In this season of my life, there’s a worship song that I’ve had on repeat. It’s called “That’s the Power” by Hillsong Worship. It talks about the power of the name of Jesus. And as I’m learning more about what my birth name means and the power within it/how it relates to who I am today, I want to always point it back to Him and His name. That the same power that rose Him from the grave is within me, that He has given me the authority to break down walls as I lift my voice. I believe that there is power in a name. I believe that there is power in knowing what my name means, in knowing who I am, and I believe that there is power in knowing that His name has covered me. For me to know that He has covered me, that God has called me His daughter, and not actually believing it with my whole heart? Oof. That’s the result of an identity issue. But joy is also the result of an identity issue, and as my pastor said it on Sunday, “I cannot receive joy if I am convinced that I am not worthy of my Father’s delight…if I don’t have a personal revelation of God’s character and heart towards me.” I cannot be who God has created me to be if I don’t first know and believe with my whole heart what He says of me. When God looks at me, He sees Jesus. And so every day, I want to see Him. I want to be looking for Him in every moment, in every detail. And when uncertainty comes, I want His name to be the power that gets me through, not a distraction, nothing but Him.

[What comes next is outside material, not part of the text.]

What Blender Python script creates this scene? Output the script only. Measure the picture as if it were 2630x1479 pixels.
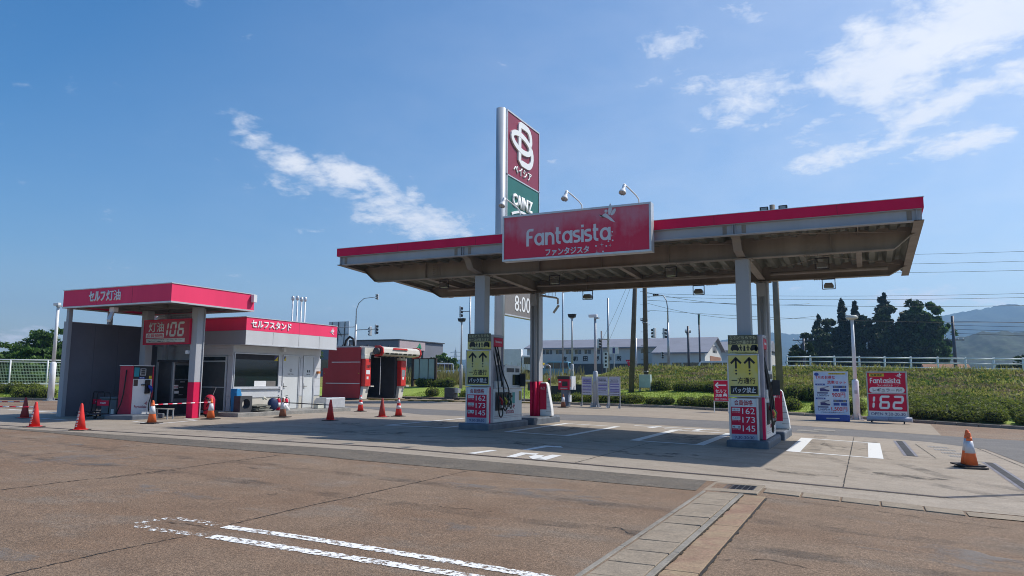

Oh, there's a name that levels mountains It carves out highways through the sea And I've seen its power unravel battles Right in front of me, yeah Oh, there's a faith that stands defiant It sends Goliath to his knees And I've seen His praise unravel shackles Right off my feet, come on 'Cause that's the power of Your name And just a mention makes a way Giants fall and strongholds break And there is healing And that's the power that I claim It's the same that rolled the grave And there's no power like the Mighty name of Jesus, yeah, yeah No power like the name Come on, there's a hope Oh, there's a hope that calls out courage And in the furnace unafraid The kind of daring expectation That every prayer I make Is on an empty grave And that's the power of Your name Just a mention makes a way Giants fall and strongholds break And there is healing Oh, that's the power that I claim It's the same that rolled the grave And there's no power like the Mighty name of Jesus There's no power like the Mighty name of Jesus, yeah There's no power like the Name No power like the Name 'Cause I see You taking ground Oh, I see You press ahead And Your power is dangerous to The enemy's camp, hey You still do miracles And You will do what You said For You're the same God now as You've always been, hey Your Spirit breaking out Your kingdom moving in Your victory claims the ground that The enemy had And that's the power of Your name Just a mention makes a way Giants fall and strongholds break And there is healing

I am Kendall. My name means valley of the river Kent, or royal valley. And even in the valleys of life, I will sit under His grace-shadow and blossom in His shade. For His name makes the darkness tremble, His name is above every other name. And because of His name, I am a daughter of the King.